In a trio of passionate speeches, Biden denounced any “downplaying of Hamas’ atrocities and blaming Israel” as “unconscionable” and offered support to the US Jewish community against threats stemming from the attack.

That was enough to win praise from Donald Trump’s former ambassador to Israel, David Friedman, who Thursday posted on social media that he’s “deeply grateful” to the administration for the “the moral, tactical, diplomatic and military support that it has provided Israel over the past few days.”

Trump, meanwhile, gave Democrats fodder to argue the former president isn’t a viable alternative for pro-Israel voters. In a speech late Wednesday, he criticized Israeli Prime Minister Benjamin Netanyahu for not joining him in a 2020 drone strike against an Iranian military leader and called the Iran-backed militant group Hezbollah “very smart.”

The White House and Democrats used those comments as a chance to go after the current Republican frontrunner.

“After his unconscionable and insulting comments regarding Israel in its darkest hour, it’s long past time for Republicans to stop falsely claiming that there’s anything pro-Israel about Donald Trump,” said Halie Soifer, chief executive officer of the Jewish Democratic Council of America.

Earlier: DeSantis, White House Assail Trump’s Remarks on Attack in Israel

Biden traces his support for Israel to when his father taught him about the horrors of the Holocaust. He recounted Wednesday to a room of Jewish leaders how he took his children and grandchildren to visit the site of the Dachau Nazi concentration camp to see firsthand their crimes against humanity. 

The president also recalled meeting decades ago with the late Israeli premier Golda Meir, whom he said told him Israel is the only guarantor against another mass murder of Jews. 

“Silence is complicity,” Biden told the Jewish leaders. “I refuse to be silent, and I know you refuse to be silent as well.”

Nathan Diament, a top official at the Orthodox Union, representing Judaism’s most religiously observant denomination, surprised some in the room by standing after Biden’s concluded his Wednesday remarks to thank him for speaking “so clearly in support of Israel, so clearly in support of the Jewish people.”

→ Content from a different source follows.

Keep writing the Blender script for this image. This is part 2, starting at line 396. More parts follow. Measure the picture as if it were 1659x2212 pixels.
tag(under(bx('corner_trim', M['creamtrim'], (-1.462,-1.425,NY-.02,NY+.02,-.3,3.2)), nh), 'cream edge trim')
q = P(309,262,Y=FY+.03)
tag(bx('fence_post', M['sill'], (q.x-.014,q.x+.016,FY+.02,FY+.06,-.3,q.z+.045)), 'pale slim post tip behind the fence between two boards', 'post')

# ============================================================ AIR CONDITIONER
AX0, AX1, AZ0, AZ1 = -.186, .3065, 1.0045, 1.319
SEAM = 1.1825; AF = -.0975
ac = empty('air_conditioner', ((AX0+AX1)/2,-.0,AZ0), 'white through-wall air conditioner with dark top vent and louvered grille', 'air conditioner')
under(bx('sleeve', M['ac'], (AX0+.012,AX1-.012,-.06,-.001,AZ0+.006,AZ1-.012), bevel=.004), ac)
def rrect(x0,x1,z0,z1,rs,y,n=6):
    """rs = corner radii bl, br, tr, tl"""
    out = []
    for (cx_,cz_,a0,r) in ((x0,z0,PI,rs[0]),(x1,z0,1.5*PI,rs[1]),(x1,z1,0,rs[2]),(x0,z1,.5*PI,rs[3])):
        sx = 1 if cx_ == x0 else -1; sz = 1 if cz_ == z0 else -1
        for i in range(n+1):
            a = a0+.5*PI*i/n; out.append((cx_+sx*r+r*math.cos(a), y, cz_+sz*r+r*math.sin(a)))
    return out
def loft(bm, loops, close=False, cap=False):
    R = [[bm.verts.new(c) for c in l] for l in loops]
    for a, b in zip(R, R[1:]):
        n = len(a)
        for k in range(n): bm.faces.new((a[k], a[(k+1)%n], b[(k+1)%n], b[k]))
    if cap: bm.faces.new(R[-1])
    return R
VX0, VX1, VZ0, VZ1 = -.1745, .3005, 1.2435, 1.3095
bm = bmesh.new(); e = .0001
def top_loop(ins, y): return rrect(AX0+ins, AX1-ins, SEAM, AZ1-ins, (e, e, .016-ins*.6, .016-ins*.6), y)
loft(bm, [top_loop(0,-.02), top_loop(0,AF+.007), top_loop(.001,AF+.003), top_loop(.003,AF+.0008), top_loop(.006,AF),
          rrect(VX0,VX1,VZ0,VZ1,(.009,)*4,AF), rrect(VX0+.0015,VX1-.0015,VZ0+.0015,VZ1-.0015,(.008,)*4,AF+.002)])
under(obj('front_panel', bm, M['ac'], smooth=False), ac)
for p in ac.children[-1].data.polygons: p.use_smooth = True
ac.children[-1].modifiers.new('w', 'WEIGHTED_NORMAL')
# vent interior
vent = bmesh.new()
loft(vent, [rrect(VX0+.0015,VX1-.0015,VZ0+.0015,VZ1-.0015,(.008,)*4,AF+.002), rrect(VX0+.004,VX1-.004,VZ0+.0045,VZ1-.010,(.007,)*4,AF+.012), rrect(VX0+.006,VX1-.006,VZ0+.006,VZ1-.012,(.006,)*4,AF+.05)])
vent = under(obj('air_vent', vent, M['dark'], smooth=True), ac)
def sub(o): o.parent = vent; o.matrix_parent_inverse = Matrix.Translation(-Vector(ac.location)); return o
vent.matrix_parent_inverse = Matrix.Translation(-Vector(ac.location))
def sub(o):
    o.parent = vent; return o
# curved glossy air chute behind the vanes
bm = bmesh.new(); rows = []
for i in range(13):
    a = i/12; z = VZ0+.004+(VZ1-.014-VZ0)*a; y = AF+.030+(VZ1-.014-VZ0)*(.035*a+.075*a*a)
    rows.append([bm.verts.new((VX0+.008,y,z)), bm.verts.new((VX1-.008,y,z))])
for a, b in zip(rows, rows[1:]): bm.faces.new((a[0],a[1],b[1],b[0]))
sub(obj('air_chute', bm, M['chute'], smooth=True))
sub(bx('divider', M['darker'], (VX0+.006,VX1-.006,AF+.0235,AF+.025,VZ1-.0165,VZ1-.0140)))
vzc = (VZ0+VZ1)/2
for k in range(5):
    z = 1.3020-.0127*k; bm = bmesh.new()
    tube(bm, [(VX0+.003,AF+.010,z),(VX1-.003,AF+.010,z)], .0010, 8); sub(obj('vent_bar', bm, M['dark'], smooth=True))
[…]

Roughly seven in 10 Jews identify with or lean toward the Democratic Party, according to a survey of Jewish Americans released by the Pew Research Center in 2021.

Facing Tests

But Biden’s ability to maintain support for Israel and tamp down divisions within his party could be tested in the coming weeks and months, as Israel pushes ahead with a campaign in Gaza that could cause large numbers of casualties and renew cease-fire calls. 

“It is only a matter of time before the narrative shifts harshly against Israel,” said Mark Dubowitz, CEO of the Foundation for Defense of Democracies. “Biden needs to to not waver in that support because that can have profound military and political consequences for Israel.”

As elected Democratic leaders remain supportive of Israel, their voters have grown more skeptical of the US alliance with the Jewish state. 

Democrats’ sympathy for Palestinians grew by 11 percentage points over the past year, and more sympathize with Palestinians than Israelis, according to a Gallup poll conducted in February. Overall, however, most Americans still side with Israelis. 

Since the Hamas attacks, tensions have roiled college campuses, home to many young liberal voters, with student groups clashing with administrators over demonstrations that have blamed Israel for the violence.

“We’re not seeing more members of Congress speak out in support of Palestinian rights and equality just because they think that,” said Matt Duss, a former foreign policy adviser to Vermont Senator Bernie Sanders. “They are saying that because they have voters and constituents and movements who they work with who also think that.”